J’ai perdu quelquefois une partie de mon bien avec des financiers, avec des dévots, avec des gens de l’Ancien Testament, qui auraient fait scrupule de manger d’un poulet bardé, qui auraient mieux aimé mourir que de n’être pas oisifs le jour du sabbat, et de ne pas voler le dimanche ; mais je n’ai jamais rien perdu avec les grands, excepté mon temps.

Vous pouvez, en un mot, compter sur la solidité de cette affaire et sur mon départ. Je ferai voile de l’île de Calypso sitôt que ma cargaison sera prête, et je serai beaucoup plus aise de retrouver ma nièce que le vieil Ulysse ne le fut de retrouver sa vieille femme.


2429. — DE FRÉDÉRIC II, ROI DE PRUSSE.
Cosel, (10) septembre 1752.

J’ai reçu votre poëme[1] philosophique proche de ce Carnovie[2] où Marc-Aurèle jeta par écrit ses sages Réflexions morales ; j’en ai trouvé votre poëme d’autant plus beau. Reste à faire quelques réflexions, non pas sur la poësie, mais sur le fond et la conduite du quatrième chant, dont je me réserve à vous entretenir à mon retour. Ici les housards les ingénieurs, les officiers d’infanterie et de cavalerie me tarabustent si fort qu’ils ne me laissent pas le temps de me reconnaître. Adieu. Ayez pitié d’une âme qui est dans le purgatoire, et qui vous demande des messes pour en être tirée bientôt.


2430. — À M. FORMEY.
Potsdam, le 12 septembre.

Je crois vous avoir mandé, monsieur, que j’attendais la nouvelle de l’admission de M. Mallet, votre ami, dans l’Académie de

  1. Le Poëme sur la Loi naturelle ; voyez tome IX.
  2. Ce n’est pas à Carnovie (Jägerndorf) que Marc-Aurèle écrivit ses Réflexions.
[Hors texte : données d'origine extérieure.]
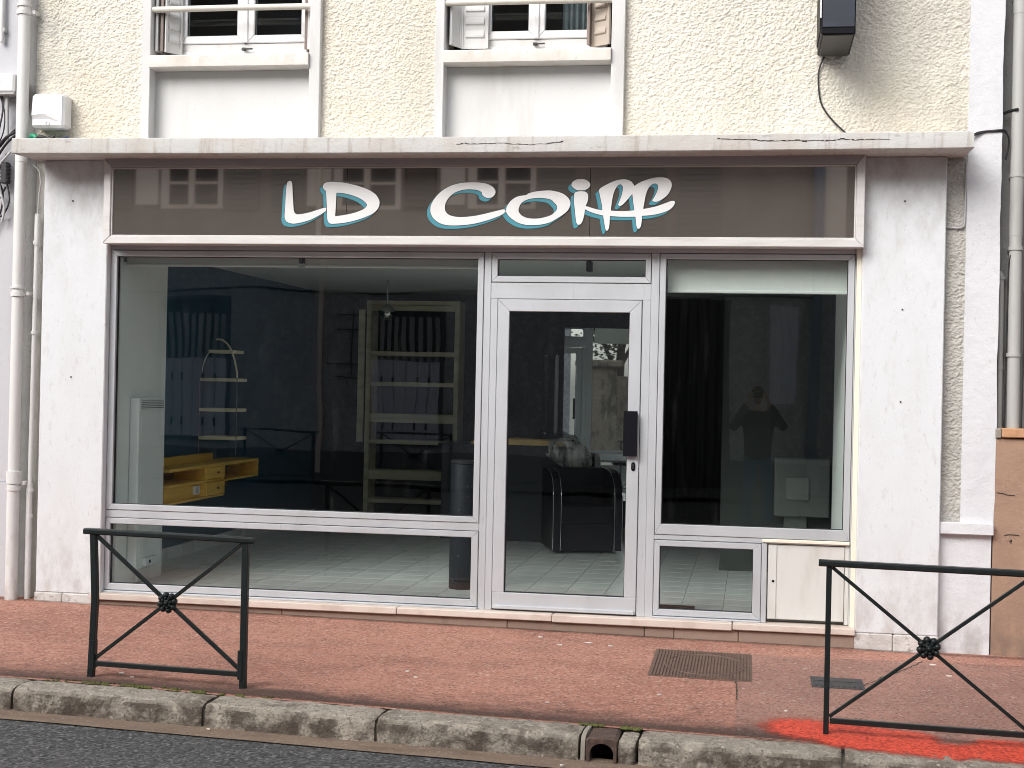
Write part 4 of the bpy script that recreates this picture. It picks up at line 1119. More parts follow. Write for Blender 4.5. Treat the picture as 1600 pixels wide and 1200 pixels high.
GLYPHS = [
  [[(-3106,2929,0),(-3098,2945,0),(-3087,2950,0),(-3076,2946,0),(-3070,2932,0),(-3065,2870,0),(-3059,2790,0),(-3052,2744,0),(-3036,2727,0),(-3001,2727,0),(-2946,2738,0),(-2891,2755,0),(-2853,2767,0),(-2832,2770,0),(-2830,2763,1),(-2831,2748,1),(-2874,2721,0),(-2934,2691,0),(-2995,2672,0),(-3050,2663,0),(-3084,2668,0),(-3106,2680,0),(-3117,2704,0),(-3117,2736,0),(-3114,2801,0),(-3112,2870,0)],],  # L
  [[(-2856,2907,0),(-2851,2926,0),(-2834,2938,0),(-2807,2943,0),(-2757,2941,0),(-2702,2935,0),(-2647,2923,0),(-2592,2908,0),(-2536,2886,0),(-2492,2856,0),(-2469,2822,0),(-2466,2793,0),(-2476,2764,0),(-2506,2734,0),(-2560,2708,0),(-2631,2685,0),(-2707,2669,0),(-2773,2663,0),(-2801,2665,0),(-2817,2681,0),(-2823,2715,0),(-2826,2774,0),(-2831,2843,0),(-2835,2882,1),(-2849,2894,0)],[(-2762,2870,1),(-2717,2867,0),(-2662,2855,0),(-2606,2835,0),(-2568,2811,0),(-2551,2790,0),(-2559,2772,0),(-2588,2753,0),(-2643,2734,0),(-2703,2721,0),(-2768,2713,1),(-2766,2747,0),(-2764,2801,0)],],  # D
  [[(-1687,2874,0),(-1692,2856,0),(-1708,2840,0),(-1731,2834,0),(-1756,2840,0),(-1772,2853,0),(-1779,2874,1),(-1802,2884,0),(-1834,2890,0),(-1877,2891,0),(-1919,2884,0),(-1962,2867,0),(-1996,2838,0),(-2017,2804,0),(-2023,2775,0),(-2018,2748,0),(-1999,2727,0),(-1964,2714,0),(-1916,2709,0),(-1862,2712,0),(-1804,2720,0),(-1745,2733,0),(-1692,2746,0),(-1639,2759,0),(-1621,2759,1),(-1617,2746,1),(-1639,2727,0),(-1691,2704,0),(-1755,2683,0),(-1818,2667,0),(-1882,2658,0),(-1946,2654,0),(-2006,2656,0),(-2054,2669,0),(-2093,2696,0),(-2114,2727,0),(-2120,2759,0),(-2115,2790,0),(-2095,2827,0),(-2064,2864,0),(-2022,2896,0),(-1974,2919,0),(-1920,2932,0),(-1856,2937,0),(-1792,2935,0),(-1744,2927,0),(-1712,2911,0),(-1693,2893,0)],],  # C
  [[(-1614,2749,0),(-1608,2780,0),(-1582,2817,0),(-1541,2843,0),(-1483,2853,1),(-1470,2863,1),(-1431,2875,0),(-1378,2881,0),(-1326,2883,0),(-1289,2877,0),(-1247,2864,0),(-1212,2840,0),(-1194,2812,0),(-1194,2786,0),(-1210,2752,0),(-1244,2723,0),(-1285,2697,0),(-1321,2677,0),(-1373,2663,0),(-1426,2658,0),(-1479,2659,0),(-1532,2673,0),(-1580,2702,0),(-1604,2728,0)],[(-1532,2754,0),(-1526,2780,0),(-1508,2806,0),(-1472,2825,0),(-1430,2833,0),(-1377,2834,0),(-1324,2825,0),(-1298,2804,0),(-1282,2786,0),(-1279,2765,0),(-1291,2744,0),(-1322,2721,0),(-1374,2705,0),(-1416,2700,0),(-1469,2703,0),(-1506,2718,0),(-1525,2736,0)],],  # O
  [[(-1066,2920,0),(-1070,2906,0),(-1083,2894,0),(-1102,2886,0),(-1126,2884,0),(-1149,2886,0),(-1169,2895,0),(-1183,2907,0),(-1188,2921,0),(-1183,2935,0),(-1171,2946,0),(-1151,2955,0),(-1127,2957,0),(-1104,2955,0),(-1084,2946,0),(-1071,2934,0)],],  # dot
  [[(-1169,2848,0),(-1166,2866,0),(-1150,2875,0),(-1124,2878,0),(-1098,2875,0),(-1082,2863,0),(-1078,2843,0),(-1081,2812,0),(-1093,2782,1),(-1062,2773,0),(-1020,2761,0),(-984,2755,1),(-987,2786,0),(-996,2827,0),(-1006,2869,0),(-1009,2883,0),(-992,2902,0),(-951,2925,0),(-905,2945,0),(-859,2954,0),(-828,2952,0),(-802,2941,0),(-786,2922,0),(-780,2911,1),(-755,2928,0),(-714,2947,0),(-663,2962,0),(-612,2967,0),(-576,2962,0),(-550,2945,0),(-541,2919,0),(-547,2889,0),(-566,2855,0),(-599,2827,0),(-629,2812,0),(-650,2810,0),(-663,2818,0),(-655,2832,0),(-641,2858,0),(-629,2891,0),(-629,2914,0),(-642,2926,0),(-660,2925,0),(-683,2907,0),(-698,2879,0),(-708,2843,0),(-715,2801,0),(-721,2763,1),(-680,2770,0),(-629,2783,0),(-578,2801,0),(-543,2814,0),(-522,2814,0),(-519,2801,0),(-532,2776,0),(-562,2753,0),(-612,2735,0),(-669,2724,0),(-728,2719,1),(-728,2688,0),(-734,2652,0),(-744,2637,0),(-754,2638,0),(-762,2657,0),(-769,2714,1),(-828,2713,0),(-879,2714,0),(-934,2718,1),(-935,2683,0),(-939,2641,0),(-950,2623,0),(-960,2631,0),(-968,2667,0),(-978,2721,1),(-1030,2734,0),(-1072,2749,0),(-1097,2762,1),(-1100,2729,0),(-1110,2687,0),(-1122,2667,0),(-1138,2661,0),(-1150,2674,0),(-1157,2713,0),(-1164,2770,0),(-1170,2817,0)],[(-929,2752,1),(-925,2796,0),(-916,2853,0),(-901,2894,0),(-884,2917,0),(-866,2921,0),(-855,2907,0),(-855,2884,0),(-862,2848,0),(-879,2801,0),(-881,2788,0),(-868,2783,0),(-850,2794,0),(-825,2822,0),(-792,2861,1),(-786,2812,0),(-777,2755,1),(-829,2750,0),(-880,2750,0)],],  # iff
]

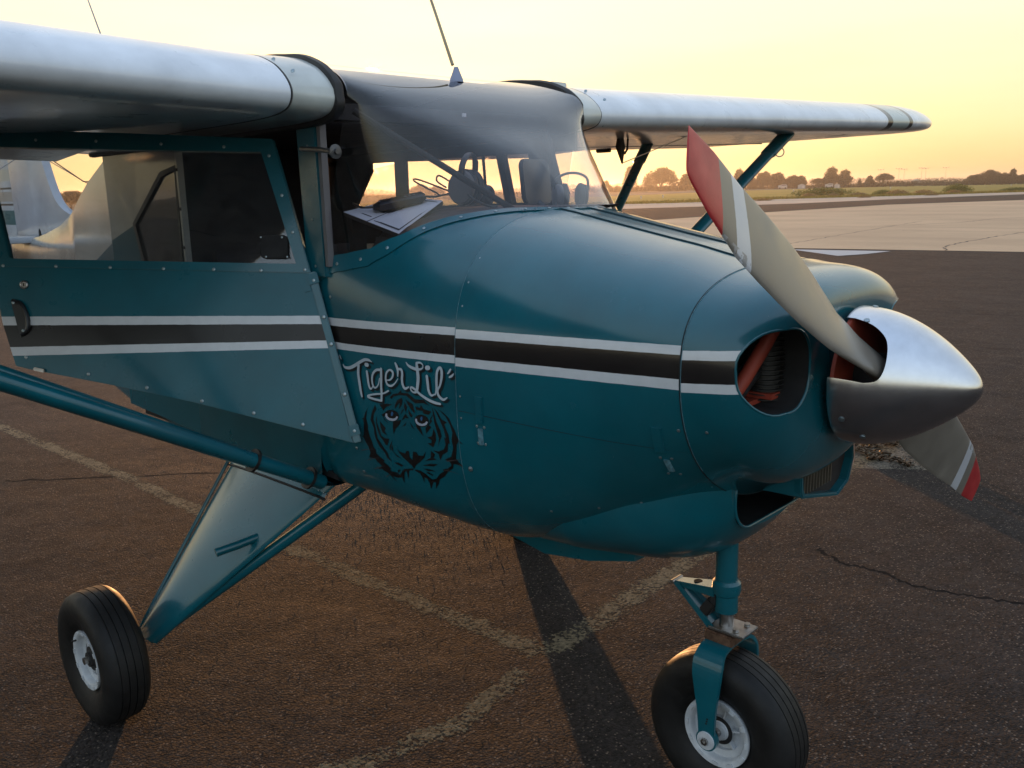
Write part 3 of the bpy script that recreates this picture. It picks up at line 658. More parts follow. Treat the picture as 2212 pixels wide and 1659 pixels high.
def F(x,y,z):
    w,zc,zt,zb,nt,nb=sec(x)
    if z>=zc: return (abs(y)/w)**nt+((z-zc)/(zt-zc))**nt-1
    return (abs(y)/w)**nb+((zc-z)/(zc-zb))**nb-1
def yside(x,z):
    w,zc,zt,zb,nt,nb=sec(x)
    n,h=(nt,zt-zc) if z>=zc else (nb,zc-zb)
    return -w*max(0,1-min(1,abs(z-zc)/h)**n)**(1/n)

def ringpt(x, a, grow=0.0):
    """a: -90 bottom .. 0 side .. 90 top, on the right side (y<0)"""
    w, zc, zt, zb, nt, nb = sec(x); w += grow; zt += grow; zb -= grow
    c_, s_ = abs(math.cos(a)), abs(math.sin(a)); up = a >= 0; n = nt if up else nb; h = (zt-zc) if up else (zb-zc)
    k = (c_**n + s_**n)**(-1/n) if (c_ > 0 or s_ > 0) else 1
    return (-w*k*c_, zc + h*k*s_)
def half_ring(x, a0, a1, n, grow=0.0):
    return [ringpt(x, lerp(a0, a1, i/(n-1)), grow) for i in range(n)]
BASE_R = [(.60, .520), (.685, .503), (.76, .490), (.84, .470), (.922, .421), (.984, .349), (1.04, .275), (1.082, .207), (1.125, .130), (1.155, .06), (1.168, 0)]
BASE_L = [(.60, .520), (.685, .506), (.80, .495), (.92, .465), (1.00, .425), (1.06, .375), (1.12, .29), (1.155, .20), (1.168, .0)]
def ang_at_y(x, y, grow=0):
    lo, hi = 0.0, PI/2
    for _ in range(40):
        m_ = (lo+hi)/2
        if -ringpt(x, m_, grow)[0] > y: lo = m_
        else: hi = m_
    return (lo+hi)/2
bootxs = [.60+.5725*(i/22)**.85 for i in range(23)]
b = MB()
for sgn, tab in ((-1, BASE_R), (1, BASE_L)):
    rings = []
    for x in bootxs:
        yb = interp(x, tab); a1 = ang_at_y(x, yb) if yb > .002 else PI/2
        rings.append([(x, (p[0] if sgn < 0 else -p[0]), p[1]) for p in half_ring(x, -PI/2, a1, 44)])
    b.loft(rings, False, flip=sgn > 0)
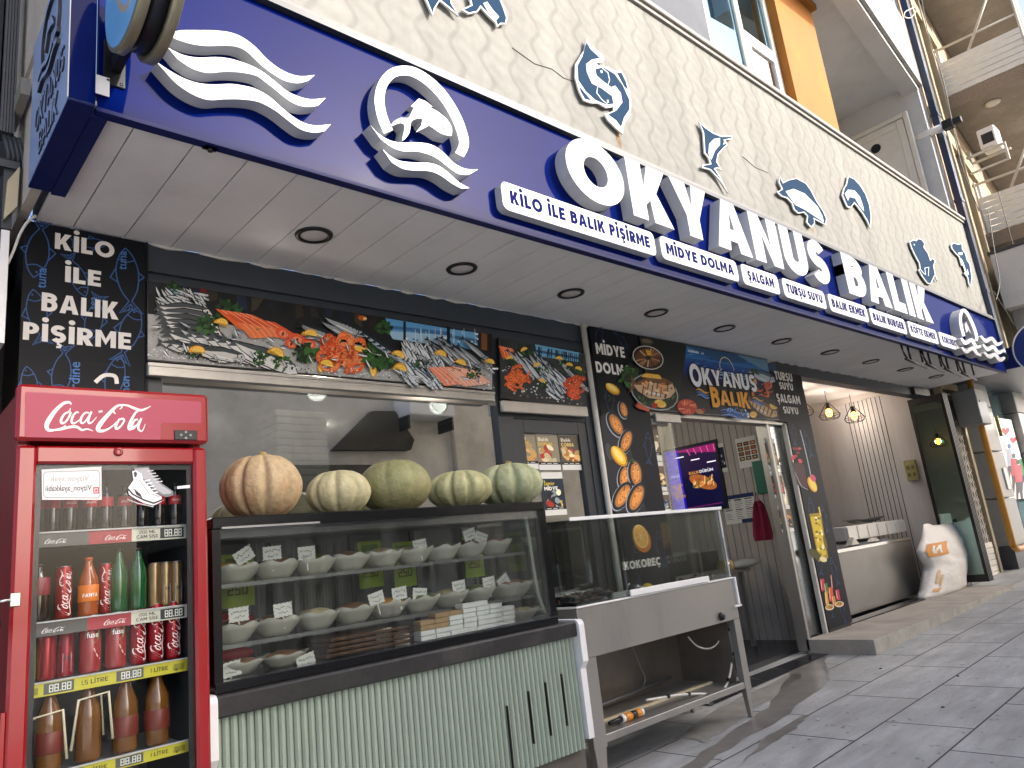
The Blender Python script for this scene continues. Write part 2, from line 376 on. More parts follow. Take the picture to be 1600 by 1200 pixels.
class Art:
    """a printed picture: flat coloured shapes, each a hair in front of the one before"""
    STEP = .000012
    def __init__(s, fr, conv=None, d=0.0): s.fr = fr; s.mb = MB(); s.d = d; s.conv = conv or (lambda p: p)
    def poly(s, pts, col, raw=False):
        pts = pts if raw else s.conv(pts)
        A = sum(pts[i][0]*pts[(i+1) % len(pts)][1]-pts[(i+1) % len(pts)][0]*pts[i][1] for i in range(len(pts)))
        if A < 0: pts = pts[::-1]
        s.d += s.STEP; s.mb.ngon([s.fr(p[0], p[1], s.d) for p in pts], 0, lin(col) if isinstance(col, str) else col)
    def ring(s, out, inn, col, raw=False):
        if not raw: out, inn = s.conv(out), s.conv(inn)
        s.d += s.STEP; n = len(out)
        for k in range(n):
            q = (k+1) % n; s.mb.quad(s.fr(*out[k], s.d), s.fr(*out[q], s.d), s.fr(*inn[q], s.d), s.fr(*inn[k], s.d), 0, lin(col) if isinstance(col, str) else col)
    def ell(s, cx, cy, rx, ry, col, rot=0, n=18, raw=False, a0=0, a1=360):
        c, sn = math.cos(R_(rot)), math.sin(R_(rot)); full = (a1-a0) >= 360
        pts = [(rx*math.cos(R_(a0+(a1-a0)*i/n)), ry*math.sin(R_(a0+(a1-a0)*i/n))) for i in range(n if full else n+1)]
        s.poly([(cx+x*c-y*sn, cy+x*sn+y*c) for x, y in pts], col, raw)
    def line(s, pts, wd, col, raw=False): s.poly(strip(pts, wd), col, raw)
    def text(s, txt, x, y, h, col, width=None, w=.23, raw=True, slope=0.0, gap=.11):
        for ch, shapes in layout(txt, x, y, h, width, w, gap, slope=slope):
            k = 0
            while k < len(shapes):
                sh = shapes[k]; nxt = shapes[k+1] if k+1 < len(shapes) else None
                if nxt is not None and nxt[0] == 'hole':
                    o = sh[1]; bl, br, tp = nxt[1]
                    for q in ([o[0], o[1], o[2], bl, tp, o[7]], [o[5], o[6], o[7], tp, br, o[3], o[4]], [o[2], o[3], br, bl]): s.poly(q, col, True)
                    k += 2; continue
                if sh[0] == 'p': s.poly(sh[1], col, True)
                else: s.ring(sh[1], sh[2], col, True)
                k += 1
    def face_text(s, txt, x, y, h, col, width=None, slope=0.0, shear=0.0):
        """mixed-case lettering from the built-in font"""
        vs, fs, bw = font_mesh(txt); kx = (width / bw) if width else h; s.d += s.STEP; i = len(s.mb.v); c = lin(col) if isinstance(col, str) else col
        s.mb.v += [s.fr(x + (a + shear*b)*kx, y + b*h + slope*a*kx, s.d) for a, b in vs]
        for f in fs: s.mb.face([i+k for k in f], 0, False, c)
    def build(s, name, m=None, parent=None, **k): return s.mb.build(name, m or mat('printed_picture', rough=.35, attr=True, coat=.15), parent, **k)
_FM = {}
def font_mesh(txt):
    if txt in _FM: return _FM[txt]
    cu = bpy.data.curves.new('t', 'FONT'); cu.body = txt; cu.size = 1.38; cu.offset = .012; cu.resolution_u = 2
    ob = bpy.data.objects.new('t', cu); COL.objects.link(ob); dg = bpy.context.evaluated_depsgraph_get()
    me = bpy.data.meshes.new_from_object(ob.evaluated_get(dg)); vs = [(v.co.x, v.co.y) for v in me.vertices]; fs = [tuple(p.vertices) for p in me.polygons]
    bw = max([a for a, b in vs] or [1]); bpy.data.objects.remove(ob); bpy.data.curves.remove(cu); bpy.data.meshes.remove(me)
    _FM[txt] = (vs, fs, bw); return _FM[txt]
# ------------------------------------------------------------------ materials
def cladding_mat():
    m = mat('wave_cladding', '8a8983', rough=.9, spec=.1); n = m.node_tree.nodes; L = m.node_tree.links; b = n['Principled BSDF']
    tc = n.new('ShaderNodeTexCoord'); sp = n.new('ShaderNodeSeparateXYZ'); L.new(tc.outputs['Object'], sp.inputs[0])
    def math_(op, a, b2=None, v=None):
        k = n.new('ShaderNodeMath'); k.operation = op
        for i, q in enumerate((a, b2)):
            if q is None: continue
            if isinstance(q, (int, float)): k.inputs[i].default_value = q
            else: L.new(q, k.inputs[i])
        return k.outputs[0]
    ns = n.new('ShaderNodeTexNoise'); ns.inputs['Scale'].default_value = 1.7; ns.inputs['Detail'].default_value = 3; L.new(tc.outputs['Object'], ns.inputs['Vector'])
    n2 = n.new('ShaderNodeTexNoise'); n2.inputs['Scale'].default_value = 14; n2.inputs['Detail'].default_value = 8; n2.inputs['Roughness'].default_value = .7; L.new(tc.outputs['Object'], n2.inputs['Vector'])
    # slanting wave ridges: height of a saw-tooth whose phase wanders
    X, Z = sp.outputs['X'], sp.outputs['Z']; wob = math_('MULTIPLY', ns.outputs[0], 2.0)
    ph = math_('ADD', math_('ADD', math_('MULTIPLY', X, 25.0), math_('MULTIPLY', math_('SINE', math_('MULTIPLY', Z, 20.0)), 1.1)), wob)
    p2 = math_('ADD', math_('ADD', math_('MULTIPLY', Z, 55.0), math_('MULTIPLY', math_('SINE', math_('MULTIPLY', X, 25.0)), 1.3)), math_('MULTIPLY', ns.outputs[0], 5.0))
    h = math_('ADD', math_('MULTIPLY', math_('SINE', ph), .45), math_('MULTIPLY', math_('SINE', p2), .28))
    h = math_('ADD', h, math_('MULTIPLY', n2.outputs[0], .35))
    bp = n.new('ShaderNodeBump'); bp.inputs['Strength'].default_value = .24; bp.inputs['Distance'].default_value = .014; L.new(h, bp.inputs['Height']); L.new(bp.outputs[0], b.inputs['Normal'])
    mr = n.new('ShaderNodeMapRange'); mr.inputs[1].default_value = .35; mr.inputs[2].default_value = .75; mr.inputs[3].default_value = .90; mr.inputs[4].default_value = 1.05; L.new(n2.outputs[0], mr.inputs[0])
    m3_ = n.new('ShaderNodeMapping'); m3_.inputs['Scale'].default_value = (2.2, 1, .22); L.new(tc.outputs['Object'], m3_.inputs[0])
    n3 = n.new('ShaderNodeTexNoise'); n3.inputs['Scale'].default_value = 1.6; n3.inputs['Detail'].default_value = 7; n3.inputs['Roughness'].default_value = .6; L.new(m3_.outputs[0], n3.inputs['Vector'])
    m4 = n.new('ShaderNodeMapRange'); m4.inputs[1].default_value = .35; m4.inputs[2].default_value = .7; m4.inputs[3].default_value = 1.06; m4.inputs[4].default_value = .88; L.new(n3.outputs[0], m4.inputs[0])
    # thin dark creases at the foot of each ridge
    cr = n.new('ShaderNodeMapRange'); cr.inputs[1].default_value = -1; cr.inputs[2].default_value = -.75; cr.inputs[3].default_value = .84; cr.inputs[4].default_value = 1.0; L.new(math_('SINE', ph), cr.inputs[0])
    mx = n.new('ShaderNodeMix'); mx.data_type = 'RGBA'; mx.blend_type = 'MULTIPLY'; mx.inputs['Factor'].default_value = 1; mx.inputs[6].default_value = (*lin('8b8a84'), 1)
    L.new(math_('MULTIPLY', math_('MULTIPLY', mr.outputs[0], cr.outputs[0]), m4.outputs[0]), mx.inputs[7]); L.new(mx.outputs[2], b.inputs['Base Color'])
    return m
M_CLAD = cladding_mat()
M_SOFFIT = mat('soffit_boards', 'd9d9d8', rough=.5, var=.05, vscale=2, dirt='a3a09a', dscale=2.2, damt=.25)
M_DARK = mat('anthracite_metal', '353c44', rough=.45, var=.12, vscale=5)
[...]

Le roi a confondu ce nom avec celui de Carnunte, en Pannonie, où l’empereur romain composa le second livre de son ouvrage.

    Frédéric, se trouvant en quartier d’hiver à Breslau, en 1778, et présumant que Carnovie était la même ville que Carnunte, fit consulter là-dessus les savants les plus renommés, qui furent pour la négative, entre autres le recteur Arletius, auquel le roi fit expédier, le 9 décembre, une flatteuse lettre de remerciement. Voyez Johann-Gaspar Arletius, par Julius Schmidt ; Breslau. 1841, page 15. (Note de l’édition Preuss.)